Which is why I run rsync twice. The second run can’t hit cached copies,
because the copies are way larger than memory.
> I use Toshiba/Hitachi because I can ‘hdparm -W0 /dev/sda’ (write-cache
> off) and it makes a difference. I have read that other drives may or
> may not have this. But I still don’t really know unless I am relatively
> certain that the data has to be read off the platters
Disabling the write cache makes the disk slower, and possibly increases
wear on it.
–
Cheers / Saludos,
Carlos E. R.
(from 12.3 x86_64 “Dartmouth” at Telcontar)
Checking my most recent openSUSE 13.1 installs, it looks like wolfi is right, /tmp is not installed to tmpfs by default.
Now, it’s got me to wondering where I saw it long ago.
Am thinking it might have been an upgrade when 12.3 was configured to deploy /tmp as tmpfs, but was <definitely> later changed to a disk location. That could mean a rarely seen bug where during the upgrade the original /tmp configuration was re-applied.
But, for 99% of all openSUSE 13.1, /tmp should be on disk.
Which of course means that you should have plenty of free disk space in the root partition.
And, if it’s an SSD it becomes even more imperative to enable the TRIM command.
On 2014-01-18 02:06, tsu2 wrote:
>
> Checking my most recent openSUSE 13.1 installs, it looks like wolfi is
> right, /tmp is not installed to tmpfs by default.
>
> Now, it’s got me to wondering where I saw it long ago.
> Am thinking it might have been an upgrade when 12.3 was configured to
> deploy /tmp as tmpfs, but was <definitely> later changed to a disk
> location. That could mean a rarely seen bug where during the upgrade the
> original /tmp configuration was re-applied.
I have not seen /tmp as tmpfs in any openSUSE release. Maybe they tried
this in factory and then switched back. Maybe an install done during
this time would retain the tmpfs setting.
–
Cheers / Saludos,
Carlos E. R.
(from 12.3 x86_64 “Dartmouth” at Telcontar)

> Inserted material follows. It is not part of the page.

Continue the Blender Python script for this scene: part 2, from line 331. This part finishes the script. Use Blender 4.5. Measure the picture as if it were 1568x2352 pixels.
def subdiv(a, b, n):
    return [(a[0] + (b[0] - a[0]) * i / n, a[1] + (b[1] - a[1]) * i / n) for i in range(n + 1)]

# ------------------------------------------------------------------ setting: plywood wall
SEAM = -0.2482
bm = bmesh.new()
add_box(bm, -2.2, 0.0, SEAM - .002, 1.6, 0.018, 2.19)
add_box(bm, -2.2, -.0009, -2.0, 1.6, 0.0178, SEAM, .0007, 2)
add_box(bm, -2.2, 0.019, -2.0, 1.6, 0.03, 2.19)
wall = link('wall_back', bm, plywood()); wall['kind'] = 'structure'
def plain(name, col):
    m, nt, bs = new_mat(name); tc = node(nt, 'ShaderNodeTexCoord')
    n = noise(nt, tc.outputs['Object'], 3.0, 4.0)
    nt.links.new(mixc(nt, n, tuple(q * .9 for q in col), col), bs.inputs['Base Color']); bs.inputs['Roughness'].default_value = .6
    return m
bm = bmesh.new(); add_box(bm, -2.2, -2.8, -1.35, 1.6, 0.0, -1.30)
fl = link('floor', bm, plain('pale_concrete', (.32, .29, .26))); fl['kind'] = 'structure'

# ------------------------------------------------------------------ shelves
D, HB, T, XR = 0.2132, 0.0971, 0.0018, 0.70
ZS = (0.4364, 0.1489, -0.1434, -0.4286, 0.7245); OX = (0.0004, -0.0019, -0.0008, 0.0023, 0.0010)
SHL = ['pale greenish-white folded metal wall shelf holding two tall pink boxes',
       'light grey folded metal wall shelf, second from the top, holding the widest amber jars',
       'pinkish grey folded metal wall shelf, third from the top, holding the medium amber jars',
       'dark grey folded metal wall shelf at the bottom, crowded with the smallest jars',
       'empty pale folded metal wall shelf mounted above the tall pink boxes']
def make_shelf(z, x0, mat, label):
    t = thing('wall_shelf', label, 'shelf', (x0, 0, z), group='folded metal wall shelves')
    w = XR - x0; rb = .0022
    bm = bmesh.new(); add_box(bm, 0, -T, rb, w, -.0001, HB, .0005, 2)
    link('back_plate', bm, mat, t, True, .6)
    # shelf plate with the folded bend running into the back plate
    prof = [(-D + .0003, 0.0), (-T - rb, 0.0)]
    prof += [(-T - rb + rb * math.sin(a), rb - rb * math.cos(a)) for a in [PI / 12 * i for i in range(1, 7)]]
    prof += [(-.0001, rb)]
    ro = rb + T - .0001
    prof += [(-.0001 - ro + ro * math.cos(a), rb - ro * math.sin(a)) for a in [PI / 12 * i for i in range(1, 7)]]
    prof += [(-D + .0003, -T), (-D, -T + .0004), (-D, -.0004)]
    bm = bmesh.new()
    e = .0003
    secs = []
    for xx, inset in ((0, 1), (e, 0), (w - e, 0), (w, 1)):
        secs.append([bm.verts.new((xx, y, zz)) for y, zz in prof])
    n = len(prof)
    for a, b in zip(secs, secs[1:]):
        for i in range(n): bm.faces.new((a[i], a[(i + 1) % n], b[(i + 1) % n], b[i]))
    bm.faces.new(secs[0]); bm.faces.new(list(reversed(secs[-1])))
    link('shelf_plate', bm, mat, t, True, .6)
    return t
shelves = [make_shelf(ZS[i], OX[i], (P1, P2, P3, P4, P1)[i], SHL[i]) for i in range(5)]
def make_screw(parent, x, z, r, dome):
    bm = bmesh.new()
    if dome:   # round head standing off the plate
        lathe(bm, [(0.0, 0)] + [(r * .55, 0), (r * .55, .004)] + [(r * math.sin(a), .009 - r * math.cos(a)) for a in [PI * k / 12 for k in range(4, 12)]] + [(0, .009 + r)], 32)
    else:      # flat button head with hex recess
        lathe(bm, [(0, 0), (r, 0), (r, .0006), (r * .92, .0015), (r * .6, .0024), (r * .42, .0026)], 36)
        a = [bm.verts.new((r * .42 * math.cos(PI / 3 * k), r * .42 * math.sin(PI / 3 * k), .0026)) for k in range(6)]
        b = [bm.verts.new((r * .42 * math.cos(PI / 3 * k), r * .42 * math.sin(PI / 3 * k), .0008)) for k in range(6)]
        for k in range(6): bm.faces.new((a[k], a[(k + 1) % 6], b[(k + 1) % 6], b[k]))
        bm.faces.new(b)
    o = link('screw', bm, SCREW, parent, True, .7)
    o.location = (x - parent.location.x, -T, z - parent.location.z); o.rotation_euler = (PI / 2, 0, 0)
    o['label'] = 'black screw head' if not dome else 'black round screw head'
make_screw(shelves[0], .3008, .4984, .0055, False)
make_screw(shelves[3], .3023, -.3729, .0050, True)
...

Wait – disabling write cache does not make the disk slower – it runs at the same speed, regardless. Having a write cache enabled increases the user’s perception of quickness because you click on save and the system is ready for a new activity even though your 50 MB file is not quite written to disk, yet. Well, you know what I mean. Disabling write cache will make the disk heads work more when writing, and thus wear out sooner, but my assumption is that ext4 is also optimizing in a way that minimizes disk head movement. Most likely elevator seeking optimizations. This code probably disagrees with hdd caching code. Most hdd are supposed to respect one of the ATA commands to flush ‘just this data’ to disk, NOW,’ but I have read that not all honor that command. Don’t know which ones. Not even sure about Toshiba or Hitachi.

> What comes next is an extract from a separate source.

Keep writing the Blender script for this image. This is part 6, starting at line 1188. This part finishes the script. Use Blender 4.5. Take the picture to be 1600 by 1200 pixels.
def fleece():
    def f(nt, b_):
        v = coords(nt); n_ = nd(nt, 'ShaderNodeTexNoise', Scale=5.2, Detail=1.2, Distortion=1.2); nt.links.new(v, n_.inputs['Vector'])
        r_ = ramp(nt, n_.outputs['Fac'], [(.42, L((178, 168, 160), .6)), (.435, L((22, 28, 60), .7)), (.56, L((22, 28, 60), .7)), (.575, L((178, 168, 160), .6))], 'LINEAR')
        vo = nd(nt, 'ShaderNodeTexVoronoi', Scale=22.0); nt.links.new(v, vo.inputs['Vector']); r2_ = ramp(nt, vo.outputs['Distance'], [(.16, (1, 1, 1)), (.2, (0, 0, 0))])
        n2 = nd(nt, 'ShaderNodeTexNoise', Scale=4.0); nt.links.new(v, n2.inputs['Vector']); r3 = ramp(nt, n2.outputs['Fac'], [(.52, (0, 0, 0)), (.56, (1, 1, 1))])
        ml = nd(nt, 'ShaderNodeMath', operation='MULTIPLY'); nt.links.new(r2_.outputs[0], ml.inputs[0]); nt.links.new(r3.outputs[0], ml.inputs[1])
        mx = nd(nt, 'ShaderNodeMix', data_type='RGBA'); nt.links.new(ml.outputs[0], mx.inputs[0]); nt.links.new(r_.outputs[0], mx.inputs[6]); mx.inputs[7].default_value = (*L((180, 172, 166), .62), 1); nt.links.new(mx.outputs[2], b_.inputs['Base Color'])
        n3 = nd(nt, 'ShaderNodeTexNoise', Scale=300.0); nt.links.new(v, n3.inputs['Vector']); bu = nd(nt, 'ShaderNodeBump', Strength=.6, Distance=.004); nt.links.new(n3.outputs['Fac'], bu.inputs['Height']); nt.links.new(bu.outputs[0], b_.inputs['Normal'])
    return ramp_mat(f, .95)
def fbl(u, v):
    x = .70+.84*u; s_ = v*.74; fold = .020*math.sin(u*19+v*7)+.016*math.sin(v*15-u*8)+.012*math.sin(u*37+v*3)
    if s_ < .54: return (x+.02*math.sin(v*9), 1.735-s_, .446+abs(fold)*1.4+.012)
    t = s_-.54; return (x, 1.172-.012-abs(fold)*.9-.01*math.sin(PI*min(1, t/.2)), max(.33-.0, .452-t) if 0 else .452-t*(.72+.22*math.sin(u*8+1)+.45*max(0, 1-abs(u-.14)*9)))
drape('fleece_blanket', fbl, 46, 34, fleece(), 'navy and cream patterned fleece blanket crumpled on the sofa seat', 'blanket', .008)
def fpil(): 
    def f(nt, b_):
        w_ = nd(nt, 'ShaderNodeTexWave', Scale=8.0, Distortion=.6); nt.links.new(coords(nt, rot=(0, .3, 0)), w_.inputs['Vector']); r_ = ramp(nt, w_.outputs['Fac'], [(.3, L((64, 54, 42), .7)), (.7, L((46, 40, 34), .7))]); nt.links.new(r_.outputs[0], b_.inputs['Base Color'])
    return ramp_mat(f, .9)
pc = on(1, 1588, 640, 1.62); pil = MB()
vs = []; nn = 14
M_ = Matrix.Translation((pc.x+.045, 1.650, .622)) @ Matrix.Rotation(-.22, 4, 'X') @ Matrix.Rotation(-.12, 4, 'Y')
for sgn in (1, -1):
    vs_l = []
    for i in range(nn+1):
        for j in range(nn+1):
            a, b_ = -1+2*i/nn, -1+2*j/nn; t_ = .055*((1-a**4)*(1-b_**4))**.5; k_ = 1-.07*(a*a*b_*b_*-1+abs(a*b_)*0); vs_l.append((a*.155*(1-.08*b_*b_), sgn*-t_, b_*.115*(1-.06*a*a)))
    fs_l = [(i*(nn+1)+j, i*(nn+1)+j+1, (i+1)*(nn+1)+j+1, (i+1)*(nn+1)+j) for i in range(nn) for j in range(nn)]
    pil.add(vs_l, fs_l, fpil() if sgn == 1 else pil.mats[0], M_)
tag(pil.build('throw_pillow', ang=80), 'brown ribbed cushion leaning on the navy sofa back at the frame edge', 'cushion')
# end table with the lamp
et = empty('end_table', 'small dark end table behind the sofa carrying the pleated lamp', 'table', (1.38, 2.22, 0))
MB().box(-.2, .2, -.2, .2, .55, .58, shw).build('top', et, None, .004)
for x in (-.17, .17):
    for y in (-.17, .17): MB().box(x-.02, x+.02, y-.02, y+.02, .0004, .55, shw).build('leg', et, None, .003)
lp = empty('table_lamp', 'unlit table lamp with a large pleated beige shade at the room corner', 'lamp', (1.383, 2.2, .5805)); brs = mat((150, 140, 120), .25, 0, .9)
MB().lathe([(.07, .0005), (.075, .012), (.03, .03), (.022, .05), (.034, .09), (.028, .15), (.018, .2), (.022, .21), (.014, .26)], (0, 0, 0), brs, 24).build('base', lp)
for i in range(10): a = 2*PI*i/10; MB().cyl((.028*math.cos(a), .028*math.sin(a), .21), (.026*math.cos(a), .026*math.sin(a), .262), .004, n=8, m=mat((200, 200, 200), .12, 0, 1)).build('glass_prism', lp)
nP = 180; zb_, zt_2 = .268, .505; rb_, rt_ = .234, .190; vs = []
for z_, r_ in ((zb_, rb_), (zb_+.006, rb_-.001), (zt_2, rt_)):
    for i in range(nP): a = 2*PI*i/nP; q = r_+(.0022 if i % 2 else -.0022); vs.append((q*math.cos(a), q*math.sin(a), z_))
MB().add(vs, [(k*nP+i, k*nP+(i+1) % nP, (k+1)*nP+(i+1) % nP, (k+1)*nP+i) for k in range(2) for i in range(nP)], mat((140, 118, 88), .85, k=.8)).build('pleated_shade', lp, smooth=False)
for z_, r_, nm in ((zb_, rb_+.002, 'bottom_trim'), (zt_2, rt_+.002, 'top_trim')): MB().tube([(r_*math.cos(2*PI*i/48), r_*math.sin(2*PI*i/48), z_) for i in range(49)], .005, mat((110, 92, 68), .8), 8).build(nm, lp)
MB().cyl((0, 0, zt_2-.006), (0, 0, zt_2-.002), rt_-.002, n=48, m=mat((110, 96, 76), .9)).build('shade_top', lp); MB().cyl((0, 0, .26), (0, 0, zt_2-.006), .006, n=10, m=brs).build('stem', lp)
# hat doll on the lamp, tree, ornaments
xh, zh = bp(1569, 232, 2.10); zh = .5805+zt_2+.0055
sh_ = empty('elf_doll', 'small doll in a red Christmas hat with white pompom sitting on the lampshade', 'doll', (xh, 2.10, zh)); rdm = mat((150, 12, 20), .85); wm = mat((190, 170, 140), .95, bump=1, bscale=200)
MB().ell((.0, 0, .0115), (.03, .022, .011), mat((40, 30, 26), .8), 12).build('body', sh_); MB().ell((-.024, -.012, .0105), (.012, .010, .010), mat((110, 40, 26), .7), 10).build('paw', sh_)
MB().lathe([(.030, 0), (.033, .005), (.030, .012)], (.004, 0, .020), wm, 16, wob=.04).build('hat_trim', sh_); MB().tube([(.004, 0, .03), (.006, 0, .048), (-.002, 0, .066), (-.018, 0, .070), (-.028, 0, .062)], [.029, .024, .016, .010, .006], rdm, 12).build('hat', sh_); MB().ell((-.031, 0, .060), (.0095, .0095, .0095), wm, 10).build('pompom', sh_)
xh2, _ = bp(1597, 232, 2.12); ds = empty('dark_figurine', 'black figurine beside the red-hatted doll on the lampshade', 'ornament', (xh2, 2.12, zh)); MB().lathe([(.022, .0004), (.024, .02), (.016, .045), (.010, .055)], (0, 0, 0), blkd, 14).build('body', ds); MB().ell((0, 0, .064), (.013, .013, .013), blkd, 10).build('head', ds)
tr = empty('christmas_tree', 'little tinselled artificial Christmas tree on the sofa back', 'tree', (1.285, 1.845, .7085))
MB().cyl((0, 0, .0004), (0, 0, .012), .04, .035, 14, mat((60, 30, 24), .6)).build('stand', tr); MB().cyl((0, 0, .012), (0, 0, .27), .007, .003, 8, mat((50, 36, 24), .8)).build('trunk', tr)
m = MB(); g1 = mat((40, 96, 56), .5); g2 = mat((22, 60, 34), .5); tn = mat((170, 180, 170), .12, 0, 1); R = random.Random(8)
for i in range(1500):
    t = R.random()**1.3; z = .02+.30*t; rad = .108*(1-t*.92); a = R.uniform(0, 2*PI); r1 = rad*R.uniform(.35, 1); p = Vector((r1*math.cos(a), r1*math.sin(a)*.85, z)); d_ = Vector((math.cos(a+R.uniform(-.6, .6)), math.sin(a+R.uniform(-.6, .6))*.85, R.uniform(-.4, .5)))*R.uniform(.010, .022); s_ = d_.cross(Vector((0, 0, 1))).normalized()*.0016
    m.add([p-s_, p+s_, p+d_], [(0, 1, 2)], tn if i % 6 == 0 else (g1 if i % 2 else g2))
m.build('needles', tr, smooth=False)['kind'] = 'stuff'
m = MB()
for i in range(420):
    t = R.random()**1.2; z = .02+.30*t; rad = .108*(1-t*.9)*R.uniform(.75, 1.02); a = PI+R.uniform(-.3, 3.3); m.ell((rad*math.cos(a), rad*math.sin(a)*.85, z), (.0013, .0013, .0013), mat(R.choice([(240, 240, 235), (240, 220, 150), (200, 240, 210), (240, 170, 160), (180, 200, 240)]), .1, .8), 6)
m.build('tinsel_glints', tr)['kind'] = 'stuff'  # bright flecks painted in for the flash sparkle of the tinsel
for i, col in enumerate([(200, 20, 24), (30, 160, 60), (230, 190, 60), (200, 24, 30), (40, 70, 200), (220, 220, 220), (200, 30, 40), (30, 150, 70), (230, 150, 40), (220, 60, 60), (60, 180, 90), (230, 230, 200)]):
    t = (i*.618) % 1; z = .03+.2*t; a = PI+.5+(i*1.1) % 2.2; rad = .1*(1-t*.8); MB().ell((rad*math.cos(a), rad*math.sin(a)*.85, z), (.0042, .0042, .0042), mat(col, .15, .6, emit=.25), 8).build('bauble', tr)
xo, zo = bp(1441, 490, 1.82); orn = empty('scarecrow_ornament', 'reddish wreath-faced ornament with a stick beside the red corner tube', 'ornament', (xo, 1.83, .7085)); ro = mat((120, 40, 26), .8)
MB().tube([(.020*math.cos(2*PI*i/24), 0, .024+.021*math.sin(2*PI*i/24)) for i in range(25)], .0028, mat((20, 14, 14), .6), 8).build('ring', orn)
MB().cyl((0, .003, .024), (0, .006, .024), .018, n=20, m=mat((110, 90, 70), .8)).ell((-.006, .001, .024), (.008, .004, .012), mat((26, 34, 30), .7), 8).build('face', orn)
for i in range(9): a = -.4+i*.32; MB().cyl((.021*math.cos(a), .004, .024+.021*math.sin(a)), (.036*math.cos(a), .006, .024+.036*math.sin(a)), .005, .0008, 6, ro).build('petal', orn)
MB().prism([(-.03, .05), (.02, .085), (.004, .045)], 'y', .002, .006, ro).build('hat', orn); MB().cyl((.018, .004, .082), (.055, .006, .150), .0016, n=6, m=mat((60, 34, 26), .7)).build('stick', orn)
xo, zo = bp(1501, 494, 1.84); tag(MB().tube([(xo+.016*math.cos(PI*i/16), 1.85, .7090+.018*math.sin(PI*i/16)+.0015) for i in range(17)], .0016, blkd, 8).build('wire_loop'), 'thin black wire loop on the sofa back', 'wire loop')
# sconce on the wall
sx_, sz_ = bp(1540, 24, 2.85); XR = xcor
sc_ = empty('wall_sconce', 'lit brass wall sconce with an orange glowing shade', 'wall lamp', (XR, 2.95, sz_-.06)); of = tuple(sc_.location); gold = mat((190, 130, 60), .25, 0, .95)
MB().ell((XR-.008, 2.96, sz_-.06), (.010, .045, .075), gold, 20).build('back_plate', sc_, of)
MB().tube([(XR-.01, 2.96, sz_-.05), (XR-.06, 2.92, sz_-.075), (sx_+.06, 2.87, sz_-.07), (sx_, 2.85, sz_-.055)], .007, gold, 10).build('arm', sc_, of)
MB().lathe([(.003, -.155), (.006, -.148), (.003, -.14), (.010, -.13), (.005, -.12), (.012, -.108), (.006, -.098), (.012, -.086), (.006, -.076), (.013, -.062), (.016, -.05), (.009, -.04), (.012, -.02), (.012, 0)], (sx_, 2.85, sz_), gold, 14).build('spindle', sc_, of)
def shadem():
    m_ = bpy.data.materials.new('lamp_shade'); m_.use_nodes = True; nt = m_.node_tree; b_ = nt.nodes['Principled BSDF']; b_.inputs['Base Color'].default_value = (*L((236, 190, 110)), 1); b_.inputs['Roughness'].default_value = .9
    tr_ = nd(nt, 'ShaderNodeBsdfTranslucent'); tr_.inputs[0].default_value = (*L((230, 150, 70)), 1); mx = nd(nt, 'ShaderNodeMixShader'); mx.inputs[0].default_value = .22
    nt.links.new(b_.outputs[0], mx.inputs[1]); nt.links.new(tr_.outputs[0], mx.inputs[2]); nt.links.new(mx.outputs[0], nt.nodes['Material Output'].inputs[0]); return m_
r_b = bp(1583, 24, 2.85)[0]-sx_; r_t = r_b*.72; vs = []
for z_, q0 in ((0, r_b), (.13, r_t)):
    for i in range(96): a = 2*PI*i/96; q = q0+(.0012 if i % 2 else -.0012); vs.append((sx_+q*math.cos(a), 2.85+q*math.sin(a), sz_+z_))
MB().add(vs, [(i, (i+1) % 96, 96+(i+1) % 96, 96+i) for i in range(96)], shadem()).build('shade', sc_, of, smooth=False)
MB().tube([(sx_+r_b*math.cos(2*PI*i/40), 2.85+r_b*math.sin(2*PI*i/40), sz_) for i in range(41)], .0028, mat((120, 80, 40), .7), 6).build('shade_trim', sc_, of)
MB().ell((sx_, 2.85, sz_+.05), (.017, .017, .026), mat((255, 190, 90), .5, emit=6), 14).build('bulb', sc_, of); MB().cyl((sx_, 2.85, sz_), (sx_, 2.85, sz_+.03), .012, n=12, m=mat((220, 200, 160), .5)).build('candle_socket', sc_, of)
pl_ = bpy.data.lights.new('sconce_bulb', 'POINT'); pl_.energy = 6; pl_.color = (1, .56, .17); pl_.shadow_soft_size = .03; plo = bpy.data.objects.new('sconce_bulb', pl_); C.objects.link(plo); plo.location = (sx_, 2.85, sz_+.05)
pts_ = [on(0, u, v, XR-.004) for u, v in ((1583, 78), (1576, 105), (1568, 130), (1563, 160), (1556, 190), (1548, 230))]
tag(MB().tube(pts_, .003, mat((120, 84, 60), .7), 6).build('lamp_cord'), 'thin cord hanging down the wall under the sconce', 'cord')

There is a rub with ‘hardware’ write cache on the disk. The relevant OS filesystem with journalling code knows the proper order of writes to achieve its goals. Sort of like, “(1) Gonna write new data and where it goes, (2) Wrote temp copy and where it went, (3) Gonna point relavant inode to new data (or just copy new data over old), (4) Pointed to it (or copied to it), (5) Successfully done.” I think that’s a simplistic overview of how its done (hand-waving) and if it is, you can have a catastrophic halt anywhere in there and only lose what you were writing if the halt occurs at steps (1) or (2) (but the rest of the disk’s other data and the original are intact). If a system halt occurs at (3) or (4) you can ‘recover’ your data with a slight delay upon reboot. No loss of data. If there is a failure at (5) you will ‘waste’ a bit of time at reboot recovering something that did not need to be recovered. No big deal.
If the hdd re-orders the writes, (which it would have to, to be optimal) then imagine what can happen if the steps above come out as (3) (4) (5) (1) (2) or (5) (1) (2) (3) (4) and there is a halt in the sequence. Loss of data. I do not know how directories are handled, but if they are also journaled, you can have some amount of data corruption. I do not want any. Not knowing the design or code from ext4, I do not know what safeguards are in there or how directories are handled. Are they journaled?
We take other steps to safeguard the data such as using a reliable machine and a UPS. But there are also kernel panics that just halt everything. The journal can be halted. I think the hdd only halts for power failure. If the hdd itself fails, then your data is toast, anyway. I have heard of battery backed controllers and disks that guarantee to write all the data in the cache before they spin down in a power failure, but I am not so sure about 64Mb. And the probability of such failures is very low (though I want zero). And we are talking about writing data. Does not happen so much overall in a consumer environment. Commercial environment, transactional processing, real-time response requrements are a different story.
reading data is not affected at all by write-cache disable. We read much, much more than we write, we just want the writing to be accurate.
I have read articles on the web about this. Many comments such as ‘I want the performance,’ and ‘I’ve never had an issue.’ But other comments exhorting us to disable to prevent data loss. I disable.
I occasionally see startup messages about recovering from journal (ext4) after what I thought was a clean shutdown (1 in a hundred boots). openSUSE 12.3 and 13.1, mostly. For me, even shutdown can be problematic.
One comment – For setting up a backup copy of my data, I could have enabled caching to speed the write and then done the diff. So for that scenario, disabled write cache is inefficient and overkill. But habits are habits.